WHAT IS BEING ASKED - Stop after the line with "Blender in metres": repeat exactly every line before it, beginning with the first, and that line itself.

-------------------------

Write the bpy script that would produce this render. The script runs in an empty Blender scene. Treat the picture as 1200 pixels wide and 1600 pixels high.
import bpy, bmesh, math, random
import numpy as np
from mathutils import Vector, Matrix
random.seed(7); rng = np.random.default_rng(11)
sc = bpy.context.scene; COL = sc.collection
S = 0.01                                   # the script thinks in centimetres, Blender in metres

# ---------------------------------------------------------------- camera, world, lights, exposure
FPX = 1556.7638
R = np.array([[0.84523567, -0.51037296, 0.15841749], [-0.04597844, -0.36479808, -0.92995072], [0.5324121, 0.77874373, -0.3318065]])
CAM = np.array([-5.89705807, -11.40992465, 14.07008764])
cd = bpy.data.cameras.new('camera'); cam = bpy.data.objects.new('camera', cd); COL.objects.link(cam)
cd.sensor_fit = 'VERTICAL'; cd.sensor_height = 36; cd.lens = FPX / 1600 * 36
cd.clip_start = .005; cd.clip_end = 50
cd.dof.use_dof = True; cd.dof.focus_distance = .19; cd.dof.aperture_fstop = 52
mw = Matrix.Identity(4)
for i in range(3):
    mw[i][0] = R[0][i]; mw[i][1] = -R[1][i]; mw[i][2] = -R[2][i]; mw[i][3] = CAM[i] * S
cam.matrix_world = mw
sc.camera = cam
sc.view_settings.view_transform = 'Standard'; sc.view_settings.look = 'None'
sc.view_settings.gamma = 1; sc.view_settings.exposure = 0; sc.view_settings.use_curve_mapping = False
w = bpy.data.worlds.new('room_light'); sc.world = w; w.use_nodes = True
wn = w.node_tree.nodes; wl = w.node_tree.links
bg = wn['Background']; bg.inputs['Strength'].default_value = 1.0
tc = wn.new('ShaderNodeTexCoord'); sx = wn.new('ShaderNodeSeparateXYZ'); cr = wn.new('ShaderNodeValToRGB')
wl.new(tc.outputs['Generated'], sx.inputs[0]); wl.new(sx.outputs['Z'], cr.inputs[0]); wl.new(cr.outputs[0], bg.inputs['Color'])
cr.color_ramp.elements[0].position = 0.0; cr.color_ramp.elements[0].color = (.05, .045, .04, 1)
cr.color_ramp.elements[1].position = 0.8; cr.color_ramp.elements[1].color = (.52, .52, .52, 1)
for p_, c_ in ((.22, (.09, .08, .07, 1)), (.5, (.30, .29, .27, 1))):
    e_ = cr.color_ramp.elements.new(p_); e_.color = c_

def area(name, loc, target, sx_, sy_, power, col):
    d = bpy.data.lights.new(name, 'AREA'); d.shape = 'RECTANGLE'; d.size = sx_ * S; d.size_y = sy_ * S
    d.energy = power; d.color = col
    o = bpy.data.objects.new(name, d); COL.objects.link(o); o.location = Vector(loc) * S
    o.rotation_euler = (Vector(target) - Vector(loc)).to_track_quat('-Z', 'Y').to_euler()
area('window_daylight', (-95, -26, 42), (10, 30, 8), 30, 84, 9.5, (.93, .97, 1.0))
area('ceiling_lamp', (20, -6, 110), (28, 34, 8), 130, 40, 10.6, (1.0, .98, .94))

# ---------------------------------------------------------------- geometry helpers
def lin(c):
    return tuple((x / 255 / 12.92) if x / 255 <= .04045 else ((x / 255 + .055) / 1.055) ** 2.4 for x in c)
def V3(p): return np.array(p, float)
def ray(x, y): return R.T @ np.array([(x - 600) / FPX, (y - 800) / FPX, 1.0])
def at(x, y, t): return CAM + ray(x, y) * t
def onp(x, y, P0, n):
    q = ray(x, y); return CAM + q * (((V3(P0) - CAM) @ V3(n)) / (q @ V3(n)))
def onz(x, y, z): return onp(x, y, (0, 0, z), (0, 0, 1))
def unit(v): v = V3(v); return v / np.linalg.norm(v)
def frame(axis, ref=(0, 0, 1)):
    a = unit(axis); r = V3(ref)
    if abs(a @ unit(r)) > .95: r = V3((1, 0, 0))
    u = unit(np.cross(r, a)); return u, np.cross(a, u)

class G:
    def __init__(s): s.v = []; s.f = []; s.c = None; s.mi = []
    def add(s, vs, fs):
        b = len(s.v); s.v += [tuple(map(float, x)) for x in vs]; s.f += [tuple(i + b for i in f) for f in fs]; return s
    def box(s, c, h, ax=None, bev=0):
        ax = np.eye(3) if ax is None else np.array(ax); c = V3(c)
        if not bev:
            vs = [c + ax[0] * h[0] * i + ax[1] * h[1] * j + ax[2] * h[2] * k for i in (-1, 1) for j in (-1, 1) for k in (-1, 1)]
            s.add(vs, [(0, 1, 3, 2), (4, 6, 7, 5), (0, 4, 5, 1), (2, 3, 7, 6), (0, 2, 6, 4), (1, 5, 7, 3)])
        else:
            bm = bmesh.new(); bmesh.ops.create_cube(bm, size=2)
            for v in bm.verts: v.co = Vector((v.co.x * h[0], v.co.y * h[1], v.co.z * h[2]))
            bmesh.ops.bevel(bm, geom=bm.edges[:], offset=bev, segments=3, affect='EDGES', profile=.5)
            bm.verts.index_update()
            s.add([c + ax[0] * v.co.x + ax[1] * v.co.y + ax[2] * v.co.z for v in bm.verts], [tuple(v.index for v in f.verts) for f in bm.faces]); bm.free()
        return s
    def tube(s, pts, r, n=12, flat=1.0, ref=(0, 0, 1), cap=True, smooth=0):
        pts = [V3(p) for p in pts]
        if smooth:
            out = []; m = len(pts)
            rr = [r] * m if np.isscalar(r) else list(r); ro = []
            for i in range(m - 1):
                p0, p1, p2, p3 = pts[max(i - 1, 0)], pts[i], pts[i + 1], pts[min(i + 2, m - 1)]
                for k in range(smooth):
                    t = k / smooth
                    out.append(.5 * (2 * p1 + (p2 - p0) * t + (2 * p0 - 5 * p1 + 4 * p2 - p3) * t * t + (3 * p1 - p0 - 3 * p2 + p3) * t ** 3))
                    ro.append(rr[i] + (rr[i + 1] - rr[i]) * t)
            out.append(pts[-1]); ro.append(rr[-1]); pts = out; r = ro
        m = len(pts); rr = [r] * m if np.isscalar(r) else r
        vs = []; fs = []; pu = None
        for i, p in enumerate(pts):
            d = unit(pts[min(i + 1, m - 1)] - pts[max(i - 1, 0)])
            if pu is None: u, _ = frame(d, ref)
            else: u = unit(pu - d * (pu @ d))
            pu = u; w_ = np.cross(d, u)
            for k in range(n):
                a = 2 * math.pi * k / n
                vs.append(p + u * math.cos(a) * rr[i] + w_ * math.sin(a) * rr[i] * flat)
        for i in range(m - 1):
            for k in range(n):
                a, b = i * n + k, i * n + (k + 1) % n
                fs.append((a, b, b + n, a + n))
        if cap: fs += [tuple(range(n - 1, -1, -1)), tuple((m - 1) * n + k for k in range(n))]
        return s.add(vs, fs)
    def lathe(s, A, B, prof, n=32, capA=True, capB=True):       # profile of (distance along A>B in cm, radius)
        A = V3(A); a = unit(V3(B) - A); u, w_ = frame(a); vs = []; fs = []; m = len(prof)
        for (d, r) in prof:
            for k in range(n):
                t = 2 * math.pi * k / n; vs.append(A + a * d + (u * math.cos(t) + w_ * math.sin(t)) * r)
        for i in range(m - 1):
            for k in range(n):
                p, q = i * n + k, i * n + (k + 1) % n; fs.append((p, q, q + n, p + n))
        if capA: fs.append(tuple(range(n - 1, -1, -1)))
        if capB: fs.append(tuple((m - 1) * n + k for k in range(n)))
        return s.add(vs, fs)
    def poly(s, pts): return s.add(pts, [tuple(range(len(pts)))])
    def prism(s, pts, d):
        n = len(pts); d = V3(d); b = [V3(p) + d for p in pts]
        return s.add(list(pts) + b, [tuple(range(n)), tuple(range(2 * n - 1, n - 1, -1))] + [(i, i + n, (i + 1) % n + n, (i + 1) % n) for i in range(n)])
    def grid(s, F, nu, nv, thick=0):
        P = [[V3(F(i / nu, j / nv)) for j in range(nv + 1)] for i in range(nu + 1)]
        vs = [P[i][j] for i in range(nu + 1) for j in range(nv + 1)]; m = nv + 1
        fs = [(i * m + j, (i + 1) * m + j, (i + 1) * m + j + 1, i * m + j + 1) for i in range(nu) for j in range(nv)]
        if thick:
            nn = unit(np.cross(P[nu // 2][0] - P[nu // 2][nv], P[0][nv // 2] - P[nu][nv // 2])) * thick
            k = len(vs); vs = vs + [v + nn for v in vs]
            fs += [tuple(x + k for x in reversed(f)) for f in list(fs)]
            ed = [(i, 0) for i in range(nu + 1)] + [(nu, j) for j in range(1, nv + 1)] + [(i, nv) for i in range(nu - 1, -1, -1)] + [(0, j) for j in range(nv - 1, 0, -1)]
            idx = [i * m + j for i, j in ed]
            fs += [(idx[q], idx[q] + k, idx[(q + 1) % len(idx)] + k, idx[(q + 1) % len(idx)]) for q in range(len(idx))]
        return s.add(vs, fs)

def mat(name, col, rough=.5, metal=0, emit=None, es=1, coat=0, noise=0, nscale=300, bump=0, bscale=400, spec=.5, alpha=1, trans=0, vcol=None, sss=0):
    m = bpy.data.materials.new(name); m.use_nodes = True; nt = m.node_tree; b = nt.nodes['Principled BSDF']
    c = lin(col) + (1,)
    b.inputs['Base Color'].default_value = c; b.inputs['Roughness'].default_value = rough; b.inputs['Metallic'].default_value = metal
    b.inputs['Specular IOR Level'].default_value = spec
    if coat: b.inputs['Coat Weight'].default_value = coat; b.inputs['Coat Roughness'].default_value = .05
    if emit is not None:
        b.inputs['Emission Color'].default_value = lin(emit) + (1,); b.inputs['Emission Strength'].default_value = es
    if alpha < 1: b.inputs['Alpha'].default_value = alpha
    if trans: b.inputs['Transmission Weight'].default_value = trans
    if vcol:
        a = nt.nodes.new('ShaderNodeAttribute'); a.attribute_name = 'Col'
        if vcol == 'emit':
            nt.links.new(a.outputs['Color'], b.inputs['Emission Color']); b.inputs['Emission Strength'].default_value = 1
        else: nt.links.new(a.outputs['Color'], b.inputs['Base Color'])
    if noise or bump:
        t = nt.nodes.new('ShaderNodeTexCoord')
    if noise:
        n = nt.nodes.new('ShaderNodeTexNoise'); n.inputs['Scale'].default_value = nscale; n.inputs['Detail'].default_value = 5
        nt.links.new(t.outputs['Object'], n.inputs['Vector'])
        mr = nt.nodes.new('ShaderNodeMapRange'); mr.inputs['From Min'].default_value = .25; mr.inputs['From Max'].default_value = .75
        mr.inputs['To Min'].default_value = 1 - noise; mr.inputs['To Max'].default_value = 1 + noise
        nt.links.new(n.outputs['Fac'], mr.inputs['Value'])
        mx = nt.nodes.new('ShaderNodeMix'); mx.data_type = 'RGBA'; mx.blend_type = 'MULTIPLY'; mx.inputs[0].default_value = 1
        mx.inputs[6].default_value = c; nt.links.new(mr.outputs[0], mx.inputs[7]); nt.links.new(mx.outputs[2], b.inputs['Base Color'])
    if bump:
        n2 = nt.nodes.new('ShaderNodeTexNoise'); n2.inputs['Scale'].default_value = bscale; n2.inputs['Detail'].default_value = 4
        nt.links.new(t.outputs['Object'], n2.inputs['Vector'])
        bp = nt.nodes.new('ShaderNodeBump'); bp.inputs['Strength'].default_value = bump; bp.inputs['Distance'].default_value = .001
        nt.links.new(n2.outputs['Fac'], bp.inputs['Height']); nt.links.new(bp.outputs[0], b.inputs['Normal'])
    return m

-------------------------

ANSWER IN FULL -
Write the bpy script that would produce this render. The script runs in an empty Blender scene. Treat the picture as 1200 pixels wide and 1600 pixels high.
import bpy, bmesh, math, random
import numpy as np
from mathutils import Vector, Matrix
random.seed(7); rng = np.random.default_rng(11)
sc = bpy.context.scene; COL = sc.collection
S = 0.01                                   # the script thinks in centimetres, Blender in metres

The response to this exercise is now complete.